The puzzle is laid out…

The COHU participants met for the second time at the Radisson Blu Royal in Kamppi, Helsinki on 5 April. In this second dialogue, we wanted to dig deeper and look for a joint denominator in the problems the companies were facing. We got rid of tables, sat close to one another in a circle and let our ideas fly.

In the warm-up discussion, we asked about the participants’ impressions of the first meeting. The general feeling was that the two parties started really far from each other and that in many cases, the companies’ problems would not require research collaboration – the answers were readily available in many research teams and the main question was finding the right people. This was just as expected: the whole point of the COHU exercise is to find the best way to get people from very different backgrounds to talk with each other in a meaningful way.

Next, we regrouped into two teams with roughly similar issues to discuss. All of the problems raised had multiple aspects and many of them were really “wicked”, requiring a multidisciplinary approach to be solved. It was clear that the companies were facing similar problems but each expressed them in
their own way and from their own point of view.

The researchers raised clarifying questions and new, sometimes surprising viewpoints, and were often able to point out larger issues at hand from which the various practical problems rose. The business people welcomed this and admitted that sometimes, when there simply isn’t enough time to think of the real issues behind the problem, companies may resort to quick-fixes that then give rise to new problems that again require solving. It was interesting to see how the discussions got deeper and the business people started going over one another’s questions as well instead of concentrating only on their own ones.

Little by little, we got closer to a joint understanding of the critical issues. We ended up with a set of key questions that need to be solved before a long-term solution for the companies’ problems can be found. The discussion time was over far to quickly, and we moved to a delicious buffet lunch to continue getting to know one another better.

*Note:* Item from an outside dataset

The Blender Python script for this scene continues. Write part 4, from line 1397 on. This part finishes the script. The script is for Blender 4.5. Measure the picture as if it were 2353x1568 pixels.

In the following workshops we will move closer to solutions. In problem solving, the key issue is to understand what it is that we are actually talking about. Different viewpoints and clarity about concepts are necessary to open the knot. The companies expect tangible answers but research doesn’t always provide simple recipes. Instead, we find new points of entry and start seeing the wood from the trees. From this, we can get to solutions that are more than quick fixes – long-term and innovative.